AVAILABLE DATA ->
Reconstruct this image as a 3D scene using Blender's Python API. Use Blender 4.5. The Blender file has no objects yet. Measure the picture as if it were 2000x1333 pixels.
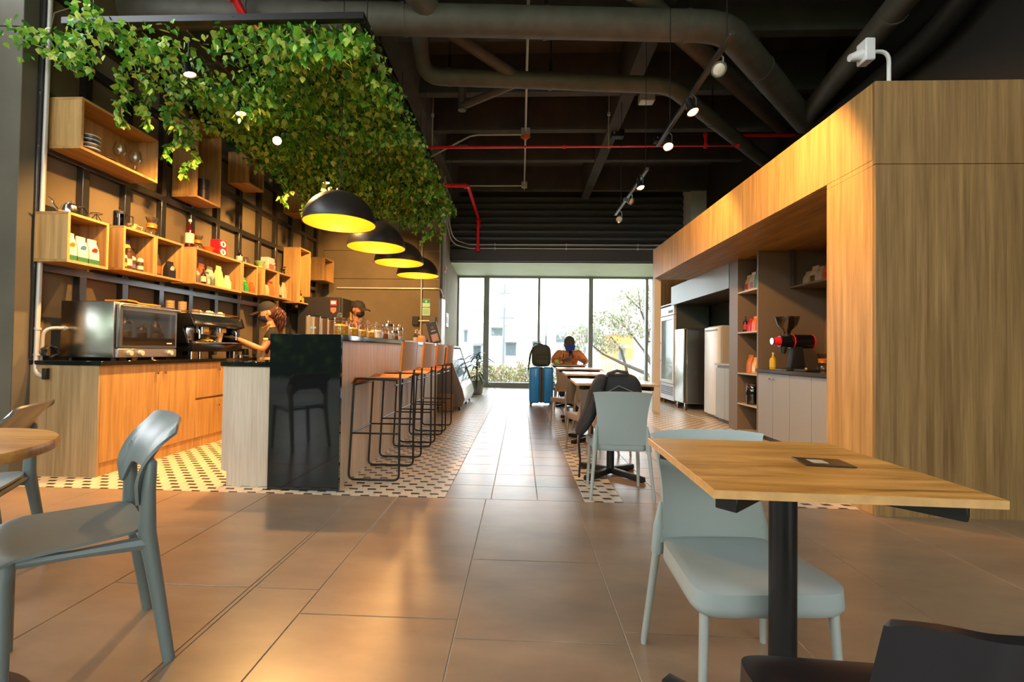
import bpy, bmesh, math, random
from mathutils import Vector, Matrix, Euler
scene = bpy.context.scene
COL = scene.collection
RND = random.Random(11)
PI = math.pi

# ------------------------------------------------------------------ camera
cam_d = bpy.data.cameras.new('camera'); cam = bpy.data.objects.new('camera', cam_d); COL.objects.link(cam)
cam_d.sensor_width = 36.0; cam_d.lens = 36.0 * 889.0 / 2000.0
cam_d.shift_x = 0.010; cam_d.shift_y = 0.00125
cam_d.clip_start = 0.02; cam_d.clip_end = 300
r0 = Vector((0.99903781, 0.04157621, 0.01395978)); r1 = Vector((0.01317449, 0.01910258, -0.99973073)); r2 = Vector((-0.04183168, 0.99895271, 0.01853646))
mw = Matrix.Identity(4)
for i in range(3):
    mw[i][0] = r0[i]; mw[i][1] = -r1[i]; mw[i][2] = -r2[i]
mw[2][3] = 1.0
cam.matrix_world = mw
scene.camera = cam
# ------------------------------------------------------------------ sky, exposure
scene.view_settings.view_transform = 'Standard'; scene.view_settings.look = 'None'
scene.view_settings.gamma = 1.0; scene.view_settings.use_curve_mapping = False
scene.view_settings.exposure = 0.36
scene.cycles.use_denoising = True
scene.cycles.max_bounces = 9; scene.cycles.diffuse_bounces = 6; scene.cycles.glossy_bounces = 4
scene.cycles.transparent_max_bounces = 12; scene.cycles.transmission_bounces = 6
scene.cycles.sample_clamp_indirect = 6.0
scene.cycles.caustics_reflective = False; scene.cycles.caustics_refractive = False
wd = bpy.data.worlds.new('sky'); scene.world = wd; wd.use_nodes = True
wn = wd.node_tree.nodes; wl = wd.node_tree.links
bgn = wn['Background']
tcw = wn.new('ShaderNodeTexCoord'); sepw = wn.new('ShaderNodeSeparateXYZ'); rampw = wn.new('ShaderNodeValToRGB')
wl.new(tcw.outputs['Generated'], sepw.inputs[0]); wl.new(sepw.outputs['Z'], rampw.inputs[0]); wl.new(rampw.outputs[0], bgn.inputs[0])
rampw.color_ramp.elements[0].position = 0.0; rampw.color_ramp.elements[0].color = (0.97, 0.98, 1.0, 1)
rampw.color_ramp.elements[1].position = 0.9; rampw.color_ramp.elements[1].color = (0.80, 0.90, 1.0, 1)
bgn.inputs[1].default_value = 7.6

# ------------------------------------------------------------------ lamps
WARM = (1.0, 0.53, 0.17)
def spot(loc, target, watt, deg=90, blend=0.4, col=WARM, size=0.03):
    d = bpy.data.lights.new('spot', 'SPOT'); d.energy = watt; d.color = col; d.spot_size = math.radians(deg); d.spot_blend = blend; d.shadow_soft_size = size
    o = bpy.data.objects.new('spot', d); COL.objects.link(o); o.location = loc
    o.rotation_euler = (Vector(target) - Vector(loc)).to_track_quat('-Z', 'Y').to_euler()
    return o
def bulb(loc, watt, col=WARM, size=0.04):
    d = bpy.data.lights.new('bulb', 'POINT'); d.energy = watt; d.color = col; d.shadow_soft_size = size
    o = bpy.data.objects.new('bulb', d); COL.objects.link(o); o.location = loc
    return o
LEFT_SPOTS = [(-2.49, 3.24, 3.05), (-2.45, 3.80, 3.05), (-2.43, 4.35, 3.05), (-2.40, 5.42, 3.05)]
LEFT_AIM = [(-3.2, 4.3, 0.9), (-3.3, 4.7, 1.0), (-1.3, 2.3, 0.0), (-3.5, 6.3, 1.5)]
for i, (p, t) in enumerate(zip(LEFT_SPOTS, LEFT_AIM)):
    spot((p[0], p[1], p[2] - 0.07), t, (255, 255, 250, 255)[i], (104, 104, 125, 104)[i], 0.5)
spot((-2.38, 6.7, 2.95), (-3.0, 8.2, 1.6), 260, 110, 0.5)
RIGHT_SPOTS = [(1.29, 3.06, 2.90), (1.285, 3.515, 2.88), (1.30, 4.12, 2.88), (1.31, 5.13, 2.88), (1.335, 5.73, 2.90), (1.345, 6.35, 2.86)]
RIGHT_AIM = [(-0.3, 4.6, 0.0), (2.9, 4.5, 1.6), (0.2, 5.6, 0.0), (2.9, 6.2, 1.5), (1.2, 9.0, 0.0), (1.4, 9.6, 0.0)]
RIGHT_W = [0, 185, 100, 120, 0, 50]
for p, t, w in zip(RIGHT_SPOTS, RIGHT_AIM, RIGHT_W):
    if w: spot((p[0], p[1], p[2] - 0.05), t, w, 112, 0.35)
PENDANTS = [(-1.56, 3.81), (-1.535, 4.72), (-1.52, 5.56), (-1.50, 6.50)]
for x, y in PENDANTS:
    bulb((x, y, 2.17), 36)

# ------------------------------------------------------------------ materials
def lin(h):
    h = h.lstrip('#'); o = []
    for i in (0, 2, 4):
        c = int(h[i:i + 2], 16) / 255.0
        o.append(c / 12.92 if c <= 0.04045 else ((c + 0.055) / 1.055) ** 2.4)
    return (o[0], o[1], o[2], 1.0)
_mats = {}
def mat(name, h, rough=0.5, metal=0.0, spec=0.5, noise=None, bump=None, emit=None, es=0.0, coat=0.0, trans=0.0, alpha=1.0, stretch=(1, 1, 1)):
    if name in _mats: return _mats[name]
    m = bpy.data.materials.new(name); m.use_nodes = True; nt = m.node_tree; b = nt.nodes['Principled BSDF']
    c = lin(h) if isinstance(h, str) else h
    b.inputs['Base Color'].default_value = c; b.inputs['Roughness'].default_value = rough; b.inputs['Metallic'].default_value = metal
    b.inputs['Specular IOR Level'].default_value = spec
    b.inputs['Coat Weight'].default_value = coat
    b.inputs['Transmission Weight'].default_value = trans
    b.inputs['Alpha'].default_value = alpha
    if emit:
        b.inputs['Emission Color'].default_value = lin(emit) if isinstance(emit, str) else emit; b.inputs['Emission Strength'].default_value = es
    if noise or bump:
        tc = nt.nodes.new('ShaderNodeTexCoord'); mp = nt.nodes.new('ShaderNodeMapping'); mp.inputs['Scale'].default_value = stretch
        nt.links.new(tc.outputs['Object'], mp.inputs[0])
    if noise:
        sc, amt = noise
        n = nt.nodes.new('ShaderNodeTexNoise'); n.inputs['Scale'].default_value = sc; n.inputs['Detail'].default_value = 6
        nt.links.new(mp.outputs[0], n.inputs['Vector'])
        r = nt.nodes.new('ShaderNodeValToRGB'); r.color_ramp.elements[0].position = 0.3; r.color_ramp.elements[1].position = 0.7
        r.color_ramp.elements[0].color = tuple(v * (1 - amt) for v in c[:3]) + (1,); r.color_ramp.elements[1].color = tuple(min(1, v * (1 + amt)) for v in c[:3]) + (1,)
        nt.links.new(n.outputs['Fac'], r.inputs[0]); nt.links.new(r.outputs[0], b.inputs['Base Color'])
    if bump:
        sc, st = bump
        n2 = nt.nodes.new('ShaderNodeTexNoise'); n2.inputs['Scale'].default_value = sc; n2.inputs['Detail'].default_value = 4
        nt.links.new(mp.outputs[0], n2.inputs['Vector'])
        bp = nt.nodes.new('ShaderNodeBump'); bp.inputs['Strength'].default_value = st; bp.inputs['Distance'].default_value = 0.01
        nt.links.new(n2.outputs['Fac'], bp.inputs['Height']); nt.links.new(bp.outputs[0], b.inputs['Normal'])
    _mats[name] = m
    return m
def wood(name, c1, c2, stretch, rough=0.42, c3=None, knots=False, span=(0.30, 0.66, 0.22)):
    if name in _mats: return _mats[name]
    m = bpy.data.materials.new(name); m.use_nodes = True; nt = m.node_tree; b = nt.nodes['Principled BSDF']
    tc = nt.nodes.new('ShaderNodeTexCoord'); mp = nt.nodes.new('ShaderNodeMapping'); mp.inputs['Scale'].default_value = stretch
    nt.links.new(tc.outputs['Object'], mp.inputs[0])
    n = nt.nodes.new('ShaderNodeTexNoise'); n.inputs['Scale'].default_value = 1.0; n.inputs['Detail'].default_value = 7; n.inputs['Roughness'].default_value = 0.62; n.inputs['Distortion'].default_value = 0.6 if knots else 0.15
    nt.links.new(mp.outputs[0], n.inputs['Vector'])
    r = nt.nodes.new('ShaderNodeValToRGB'); e = r.color_ramp.elements
    e[0].position = span[0]; e[0].color = lin(c1); e[1].position = span[1]; e[1].color = lin(c2)
    if c3:
        k = e.new(span[2]); k.color = lin(c3)
    nt.links.new(n.outputs['Fac'], r.inputs[0])
    n2 = nt.nodes.new('ShaderNodeTexNoise'); n2.inputs['Scale'].default_value = 4.0; n2.inputs['Detail'].default_value = 5
    nt.links.new(mp.outputs[0], n2.inputs['Vector'])
    mx = nt.nodes.new('ShaderNodeMix'); mx.data_type = 'RGBA'; mx.blend_type = 'MULTIPLY'; mx.inputs[0].default_value = 0.30
    nt.links.new(r.outputs[0], mx.inputs[6]); nt.links.new(n2.outputs['Fac'], mx.inputs[7])
    nt.links.new(mx.outputs[2], b.inputs['Base Color'])
    b.inputs['Roughness'].default_value = rough; b.inputs['Specular IOR Level'].default_value = 0.4
    bp = nt.nodes.new('ShaderNodeBump'); bp.inputs['Strength'].default_value = 0.12; bp.inputs['Distance'].default_value = 0.002
    nt.links.new(n2.outputs['Fac'], bp.inputs['Height']); nt.links.new(bp.outputs[0], b.inputs['Normal'])
    _mats[name] = m
    return m
def thin_glass(name, tint='FFFFFF', refl=0.07, rough=0.02):
    if name in _mats: return _mats[name]
    m = bpy.data.materials.new(name); m.use_nodes = True; nt = m.node_tree; nt.nodes.remove(nt.nodes['Principled BSDF'])
    t = nt.nodes.new('ShaderNodeBsdfTransparent'); t.inputs[0].default_value = lin(tint)
    g = nt.nodes.new('ShaderNodeBsdfGlossy'); g.inputs['Roughness'].default_value = rough
    lw = nt.nodes.new('ShaderNodeLayerWeight'); lw.inputs[0].default_value = 0.25
    ma = nt.nodes.new('ShaderNodeMath'); ma.operation = 'MULTIPLY_ADD'; ma.inputs[1].default_value = 0.6; ma.inputs[2].default_value = refl; ma.use_clamp = True
    nt.links.new(lw.outputs['Fresnel'], ma.inputs[0])
    mx = nt.nodes.new('ShaderNodeMixShader'); nt.links.new(ma.outputs[0], mx.inputs[0]); nt.links.new(t.outputs[0], mx.inputs[1]); nt.links.new(g.outputs[0], mx.inputs[2])
    nt.links.new(mx.outputs[0], nt.nodes['Material Output'].inputs[0])
    _mats[name] = m
    return m
def leafmat(name, cols, island=True, rough=0.45):
    if name in _mats: return _mats[name]
    m = bpy.data.materials.new(name); m.use_nodes = True; nt = m.node_tree; b = nt.nodes['Principled BSDF']
    if island:
        g = nt.nodes.new('ShaderNodeNewGeometry'); src = g.outputs['Random Per Island']
    else:
        g = nt.nodes.new('ShaderNodeObjectInfo'); src = g.outputs['Random']
    r = nt.nodes.new('ShaderNodeValToRGB'); e = r.color_ramp.elements; r.color_ramp.interpolation = 'LINEAR'
    e[0].position = 0; e[0].color = lin(cols[0]); e[1].position = 1; e[1].color = lin(cols[-1])
    for i, c in enumerate(cols[1:-1]):
        k = e.new((i + 1) / (len(cols) - 1)); k.color = lin(c)
    nt.links.new(src, r.inputs[0]); nt.links.new(r.outputs[0], b.inputs['Base Color']); b.inputs['Roughness'].default_value = rough
    tr = nt.nodes.new('ShaderNodeBsdfTranslucent'); nt.links.new(r.outputs[0], tr.inputs[0])
    mx = nt.nodes.new('ShaderNodeMixShader'); mx.inputs[0].default_value = 0.25
    nt.links.new(b.outputs[0], mx.inputs[1]); nt.links.new(tr.outputs[0], mx.inputs[2]); nt.links.new(mx.outputs[0], nt.nodes['Material Output'].inputs[0])
    _mats[name] = m
    return m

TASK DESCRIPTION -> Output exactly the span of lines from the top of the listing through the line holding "PI = math.pi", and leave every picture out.

TASK OUTPUT ->
Reconstruct this image as a 3D scene using Blender's Python API. Use Blender 4.5. The Blender file has no objects yet. Measure the picture as if it were 2000x1333 pixels.
import bpy, bmesh, math, random
from mathutils import Vector, Matrix, Euler
scene = bpy.context.scene
COL = scene.collection
RND = random.Random(11)
PI = math.pi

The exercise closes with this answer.